Setelah bersitegang sejak 2007, masyarakat adat Kobe akhirnya menerima kehadiran Balai Taman Nasional Aketajawe Lolobata (BTN-AL) pada akhir 2018. Hal ini terjadi setelah adanya dialog intensif antara perwakilan masyarakat adat dengan pihak BTN-AL untuk membicarakan wilayah masyarakat adat yang berada dalam kawasan taman nasional, tata kelolanya, serta kemungkinan kemitraan yang bisa dibangun. Proses menuju penghentian konflik berliku, namun partisipasi aktif masyarakat menjadi kunci keberhasilan. Masyarakat adat Kobe telah menentukan areal dalam wilayah adat yang boleh dan tak boleh dimanfaatkan serta rencana kelolanya, kemudian bersepakat dengan BTN-AL untuk membangun kemitraan konservasi di dalam kawasan taman nasional bersamaan dengan pengajuan hutan adat. Akhirnya, konflik yang terjadi sejak 2007 dapat dihentikan dan terwujud sinergi untuk pengelolaan tapak.

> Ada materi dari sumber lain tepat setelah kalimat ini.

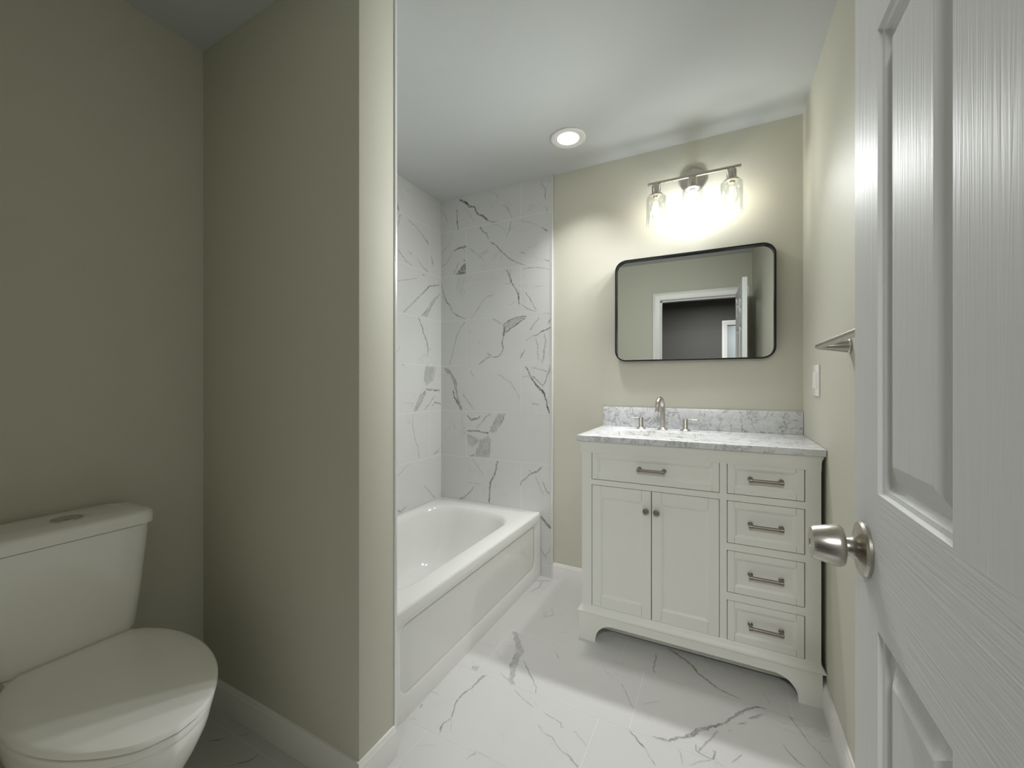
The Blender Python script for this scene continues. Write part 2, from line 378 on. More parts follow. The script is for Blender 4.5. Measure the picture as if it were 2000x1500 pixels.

Bagi masyarakat adat Kao, partisipasi aktif juga merupakan kunci bagi adanya kolaborasi dalam pengelolaan tapak dan perlindungan jenis. Di Kao, masyarakat rutin mengambil telur gosong maluku (Eulipoa wallacei) dan penyu hijau (Chelonia mydas) serta membuka mangrove untuk dijadikan perkebunan. Pemerintah desa telah membuat Peraturan Desa Kao No. 3/2017 yang melindungi hutan mangrove dan melarang segala perburuan di kawasan pesisir. Masyarakat adat Kao juga menggali nilai-nilai kearifan terkait keanekaragaman hayati agar tetap lestari. Warga yang biasa mengambil telur gosong maluku dan penyu telah bersepakat untuk mengurangi frekuensi pengambilan telur dan meninggalkan sebagian telur. Masyarakat dan pemerintah desa aktif mendorong kolaborasi para pihak untuk mengelola desa wisata dan memastikan adanya perlindungan jenis, sekaligus mengusulkan kawasan ekosistem esensial.
Di Fritu, tantangannya berbeda. Dengan keberadaan perusahaan kayu dan tambang di wilayah adat, masyarakat menjadi apatis bahkan berburu burung dan menggunakan racun untuk menangkap udang sungai. Melalui proses pemetaan dan diskusi tentang keanekaragaman hayati dan pemanfaatan lestari, masyarakat adat Fritu telah mengatur tata ruang wilayah adatnya, menyusun rencana kelola dan mengawasinya; semua tertuang pada Peraturan Desa Fritu No. 1/2017. Kini, tidak ada lagi masyarakat yang berburu burung dan meracuni sungai, serta hanya mengolah lahan di wilayah yang disepakati. Burung paruh bengkok dan julang papua (Rhyticeros plicatus) mudah dijumpai di kawasan hutan adat hampir sepanjang waktu. Meski begitu, masih ada tantangan pemanfaatan tak lestari dari pihak luar, sehingga masyarakat mendorong peraturan daerah mengenai masyarakat adat di tingkat kabupaten dan mengajukan hutan adat.